Nataf also said that while Trump’s presidential campaign included a promise to fight terrorism, those remarks had played on fear, and the travel ban was what he came up with.

“It was a longshot in the sense that the idea that the vetting [of immigrants] was so inadequate that it allowed someone [with bad intentions] in, to get a visa, and now they’re coming here, and they’re going to do nasty things once they get here,” Nataf said. “That scenario is a low-probability event. It is not a zero-probability event.”

Qaiyumi also said foreign students who are coming into the country seeking an education could be affected by any travel ban. While some students on campus have F1 visas, which allow international students to maintain a full course of study while in the country, some may not have been allowed back into the country in the days following the travel ban.

“No students in my classroom [were affected] and no one has made me aware of any,” Qaiyumi said, but added, “I’m sure there may be a few examples on campus.

Still, he said, the college could be affected by “the chilling effect [a travel ban] may have on international students who maybe want to apply to [AACC] … but they’re reluctant to do so now because they may fear they may not be able to come back or they may lose part of their tuition.”

Sahra Qaemi, another Muslim student on campus, said AACC should reach out to students to see what the college can do to help them. But she said the ban is unlikely to go any further.

“I think the ban will stop here,” Qaemi said. “Everyone as a society is not going to let [the ban] continue, because we will work together to keep it from moving forward.”

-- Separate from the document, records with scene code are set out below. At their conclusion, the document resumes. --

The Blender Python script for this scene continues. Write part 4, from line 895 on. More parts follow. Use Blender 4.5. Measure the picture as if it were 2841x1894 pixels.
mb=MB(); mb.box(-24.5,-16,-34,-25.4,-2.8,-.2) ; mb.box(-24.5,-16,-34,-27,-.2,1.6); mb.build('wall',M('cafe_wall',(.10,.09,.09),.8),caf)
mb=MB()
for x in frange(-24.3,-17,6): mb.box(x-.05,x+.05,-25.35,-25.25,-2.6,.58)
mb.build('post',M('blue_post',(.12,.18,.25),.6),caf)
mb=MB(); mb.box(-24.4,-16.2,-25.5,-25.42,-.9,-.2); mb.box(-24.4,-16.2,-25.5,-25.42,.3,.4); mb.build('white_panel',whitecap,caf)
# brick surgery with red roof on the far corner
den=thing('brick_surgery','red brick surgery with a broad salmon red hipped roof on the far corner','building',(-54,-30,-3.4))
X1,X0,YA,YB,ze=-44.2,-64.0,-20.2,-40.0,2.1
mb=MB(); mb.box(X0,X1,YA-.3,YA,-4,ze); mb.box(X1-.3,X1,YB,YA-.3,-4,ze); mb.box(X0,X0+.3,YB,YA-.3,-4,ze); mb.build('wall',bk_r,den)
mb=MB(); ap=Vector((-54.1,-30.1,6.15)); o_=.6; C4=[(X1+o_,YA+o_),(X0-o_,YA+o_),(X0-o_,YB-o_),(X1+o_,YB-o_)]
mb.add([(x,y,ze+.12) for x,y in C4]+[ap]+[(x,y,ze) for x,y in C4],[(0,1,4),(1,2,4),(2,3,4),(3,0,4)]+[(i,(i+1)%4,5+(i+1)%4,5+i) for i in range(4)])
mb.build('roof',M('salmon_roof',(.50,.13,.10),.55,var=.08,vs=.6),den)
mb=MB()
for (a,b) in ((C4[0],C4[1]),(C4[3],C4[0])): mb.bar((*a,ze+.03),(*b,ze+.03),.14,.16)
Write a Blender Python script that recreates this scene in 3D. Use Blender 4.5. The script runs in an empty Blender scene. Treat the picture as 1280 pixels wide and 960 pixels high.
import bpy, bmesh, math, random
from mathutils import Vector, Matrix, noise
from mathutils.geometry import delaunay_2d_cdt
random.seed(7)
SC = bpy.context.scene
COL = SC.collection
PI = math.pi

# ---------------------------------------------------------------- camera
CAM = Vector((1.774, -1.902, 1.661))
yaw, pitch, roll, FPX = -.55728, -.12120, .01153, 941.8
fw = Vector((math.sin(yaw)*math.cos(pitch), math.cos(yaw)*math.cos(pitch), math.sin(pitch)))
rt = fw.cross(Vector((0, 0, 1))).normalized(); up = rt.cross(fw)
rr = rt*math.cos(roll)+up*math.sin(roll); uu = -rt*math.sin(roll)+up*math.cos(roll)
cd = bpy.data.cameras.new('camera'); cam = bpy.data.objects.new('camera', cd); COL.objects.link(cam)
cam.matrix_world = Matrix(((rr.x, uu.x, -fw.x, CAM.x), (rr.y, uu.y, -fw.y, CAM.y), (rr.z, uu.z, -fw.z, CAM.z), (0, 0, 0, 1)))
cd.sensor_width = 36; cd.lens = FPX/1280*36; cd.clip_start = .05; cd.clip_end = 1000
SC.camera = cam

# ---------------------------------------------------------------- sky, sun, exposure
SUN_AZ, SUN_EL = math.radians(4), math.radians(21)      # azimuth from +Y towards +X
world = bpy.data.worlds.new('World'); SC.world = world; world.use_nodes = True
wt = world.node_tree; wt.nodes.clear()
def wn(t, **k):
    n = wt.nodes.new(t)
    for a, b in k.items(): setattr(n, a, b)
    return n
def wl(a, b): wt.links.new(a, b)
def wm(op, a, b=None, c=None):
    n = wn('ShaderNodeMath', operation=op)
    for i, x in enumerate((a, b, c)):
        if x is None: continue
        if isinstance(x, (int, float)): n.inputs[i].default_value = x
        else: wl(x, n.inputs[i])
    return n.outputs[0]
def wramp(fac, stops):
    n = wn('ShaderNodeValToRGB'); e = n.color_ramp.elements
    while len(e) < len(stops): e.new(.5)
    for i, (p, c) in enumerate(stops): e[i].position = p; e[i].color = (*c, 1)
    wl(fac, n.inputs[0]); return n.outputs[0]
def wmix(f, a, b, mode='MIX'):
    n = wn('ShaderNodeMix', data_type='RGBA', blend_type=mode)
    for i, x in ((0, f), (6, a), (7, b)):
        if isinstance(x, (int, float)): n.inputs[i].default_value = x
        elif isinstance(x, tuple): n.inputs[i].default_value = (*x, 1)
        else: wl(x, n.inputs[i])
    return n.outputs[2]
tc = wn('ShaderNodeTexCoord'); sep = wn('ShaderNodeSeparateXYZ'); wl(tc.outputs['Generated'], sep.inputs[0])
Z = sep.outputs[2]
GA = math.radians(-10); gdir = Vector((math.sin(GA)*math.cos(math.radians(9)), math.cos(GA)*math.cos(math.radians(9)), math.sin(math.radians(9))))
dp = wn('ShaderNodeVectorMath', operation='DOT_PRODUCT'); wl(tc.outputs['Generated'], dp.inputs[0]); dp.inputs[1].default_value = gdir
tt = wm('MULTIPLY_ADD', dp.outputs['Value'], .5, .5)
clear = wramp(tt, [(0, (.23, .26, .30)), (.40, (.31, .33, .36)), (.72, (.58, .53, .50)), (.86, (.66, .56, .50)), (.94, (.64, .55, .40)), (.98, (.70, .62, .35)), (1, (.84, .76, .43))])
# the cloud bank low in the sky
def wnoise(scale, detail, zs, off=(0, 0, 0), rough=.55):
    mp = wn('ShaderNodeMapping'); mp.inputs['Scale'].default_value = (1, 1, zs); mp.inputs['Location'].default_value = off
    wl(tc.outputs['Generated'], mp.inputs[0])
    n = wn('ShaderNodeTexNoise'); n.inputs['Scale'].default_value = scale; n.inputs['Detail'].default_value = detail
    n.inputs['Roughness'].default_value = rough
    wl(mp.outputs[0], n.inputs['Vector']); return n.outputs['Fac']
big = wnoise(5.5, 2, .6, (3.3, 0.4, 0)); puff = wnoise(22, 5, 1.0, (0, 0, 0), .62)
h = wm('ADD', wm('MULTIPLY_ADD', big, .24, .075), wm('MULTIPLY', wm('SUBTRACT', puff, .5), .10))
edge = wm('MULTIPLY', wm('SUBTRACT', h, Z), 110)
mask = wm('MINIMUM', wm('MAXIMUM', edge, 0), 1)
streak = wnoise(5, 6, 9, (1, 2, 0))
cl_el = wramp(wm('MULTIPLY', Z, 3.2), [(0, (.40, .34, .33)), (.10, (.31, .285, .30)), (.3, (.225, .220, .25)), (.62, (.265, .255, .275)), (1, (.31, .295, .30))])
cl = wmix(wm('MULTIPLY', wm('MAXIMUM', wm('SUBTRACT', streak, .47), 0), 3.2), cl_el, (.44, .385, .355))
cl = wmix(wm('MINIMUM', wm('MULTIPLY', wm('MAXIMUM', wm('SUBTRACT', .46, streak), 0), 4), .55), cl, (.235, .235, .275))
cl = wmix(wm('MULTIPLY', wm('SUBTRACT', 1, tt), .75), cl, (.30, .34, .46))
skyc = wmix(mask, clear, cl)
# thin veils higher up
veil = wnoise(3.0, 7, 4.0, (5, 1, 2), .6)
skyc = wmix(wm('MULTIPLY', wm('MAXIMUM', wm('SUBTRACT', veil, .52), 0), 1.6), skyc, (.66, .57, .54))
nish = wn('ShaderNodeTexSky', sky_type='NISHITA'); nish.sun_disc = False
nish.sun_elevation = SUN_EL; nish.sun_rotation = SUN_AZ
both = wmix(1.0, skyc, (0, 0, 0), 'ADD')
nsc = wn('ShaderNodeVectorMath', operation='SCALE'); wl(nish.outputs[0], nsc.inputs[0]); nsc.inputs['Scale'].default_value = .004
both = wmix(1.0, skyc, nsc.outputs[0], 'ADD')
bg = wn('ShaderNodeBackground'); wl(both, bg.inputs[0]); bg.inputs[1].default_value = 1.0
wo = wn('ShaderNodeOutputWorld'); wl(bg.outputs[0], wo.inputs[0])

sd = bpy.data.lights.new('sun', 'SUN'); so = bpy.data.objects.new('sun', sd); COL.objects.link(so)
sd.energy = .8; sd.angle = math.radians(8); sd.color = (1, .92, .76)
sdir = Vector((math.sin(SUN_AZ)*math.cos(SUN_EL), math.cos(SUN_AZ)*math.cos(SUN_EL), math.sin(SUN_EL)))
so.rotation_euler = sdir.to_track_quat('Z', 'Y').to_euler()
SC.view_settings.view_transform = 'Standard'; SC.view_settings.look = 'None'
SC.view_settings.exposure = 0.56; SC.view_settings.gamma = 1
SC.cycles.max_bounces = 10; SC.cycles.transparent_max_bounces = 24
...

The Immigration and Nationality Act of 1952 gives the president the authority to suspend immigration of “any class of aliens” that he deems harmful to the United States. However, the act was modified in 1965 to prevent discrimination against an individual because of national origin.

The Trump administration argues that the ‘52 act still applies, according to Nataf, because it is not clear whether the president has the authority to stop immigration from a certain country.
       
Shane Dabolt, a second-year economics major, said the ban is a result of Trump’s political inexperience.
       
“It’s a 90-day ban from only seven countries,” Dabolt said. “It’s suitable for a new, incoming politician who is not used to being president.”

However, second-year transfer studies major Anthony Quagliato, argued that the travel ban is discriminating, regardless of Trump’s political experience.

“The travel ban is nationality discrimination, posed as an effort to secure the country,” Quagliato said. “But in actuality, it is a façade … the goal being to scare the people into [thinking immigrants] are terroris[ts].”

Like Qaiyumi, Homeland Security and Criminal Justice Institute professor Anika Ingram operates her own legal firm, and also received phone calls from clients about the travel ban.

The executive order does ban Muslim people, but because the countries in the ban are Muslim-majority, some label the travel ban as a “Muslim ban,” according to Ingram.

“A lot of times, we just live our lives because we’re happy, and don’t realize that so much is going on,” Ingram said. “I think we have to be more willingly aware and ready to engage and talk” about immigration.